At the end of the Chapter his innocence is lost when he submits himself to a prostitute.  This marks the climax of the Chapter and Stephen has come full circle from na've boy to an experienced adolescent on the verge of manhood.  This final experience provides Stephen with the full picture of womanhood, as the prostitute has different facets of all the other women he has come in contact with.  Although the prostitute is herself young, she is still able to “mother” Stephen by calling him “a little rascal”. He feels guilty about consorting with this prostitute and he is reminded of his nurse and the fact that this act is sinful. Remember the nurse is sometimes called Aunt Dante symbolizing Dante’s inferno (hell).  At the end, Stephen gives in to the temptation and allows himself to be immersed in the lust that he has felt for so long.  His visit to the prostitute’s bed is a means for escaping the poverty of his Dublin life. At this stage he wonders if he will ever be able to escape this way of life. Perhaps if his father had been a better role model, he might not have felt it necessary to take the action that he did at the end of Chapter 2.

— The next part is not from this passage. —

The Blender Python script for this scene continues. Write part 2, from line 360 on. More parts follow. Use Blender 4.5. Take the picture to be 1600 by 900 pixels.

Joyce is at pains to show the irony of the relationship that Stephen has with his father.  The relationship between Daedalus and Icarus was that of a devoted father to his son. Joyce explores the relationship between Simon and his son and it is in stark contrast. The only real gift that Simon has given to his son is a good education. In all other respects he has failed Stephen and we sense that he has never really grown up. His irresponsibility regarding his financial affairs has led his family to near ruin and it has come at a particularly bad time for Stephen as he is at a vulnerable stage.

Stephen feels betrayed by his father and this is illustrated through a number of incidents. When Stephen changes schools he hopes to forget the past, but he learns that his father has insensitively joked about Stephen’s episode with Father Conmee. His father perhaps does not appreciate that Stephen is growing up fast, and now recognizes when he is being patronized by Simon and ridiculed in front of others in the local pubs of Cork.  What is sad about the situation is that Simon does not realize how communication has broken down between father and son, and Stephen feels in some regards sorry for his father.

Joyce’s writing style is both intricate and descriptive and in order to absorb its full intensity, the reader requires having a high degree of concentration. The reader should also note that Joyce does not waste his words, and all his phrases have a purpose and meaning, although sometimes it is not clear what Joyce is driving at in some of the passages:-

“Stephen shook his head and smiled in his rival’s flushed and mobile face, beaked like a bird’s.  He had often thought it strange that Vincent Heron had a bird’s face as well as a bird’s name.  A shock of pale hair lay on the forehead like a ruffled crest: the forehead was narrow and bony and a thin hooked nose stood out between the close set prominent eyes which were light and inexpressive.” There is much in this passage where we again have the symbolism of a bird as mentioned in Chapter 1, and a sample of Joyce’s descriptive writing.

We now begin to appreciate the consequences of Stephen’s isolation from his father and his contemporaries at school. He had though that his preoccupation with sex was unnatural, but after his visit with his father to his father’s old college where he saw the old graffiti in particular the word ‘fetus’ scored on a desk, he realized that his sexual urges were not unique to him.  Perhaps this was the closest that his father could get to having a man-to-man chat with him. Another consequence of his isolation is Stephen’s problem with women as described above.  To him women were comprised of several species - saints, martyrs, mothers or sinners. At this stage in his life, Stephen is bound to be submissive to women having been smothered by them throughout his childhood, by both his dominating nurse and his overbearing deeply religious mother.

Finally, Stephen’s isolation attracts bullies and this is repeated again in Chapter 2, but the emotional effects of this bullying are not so important.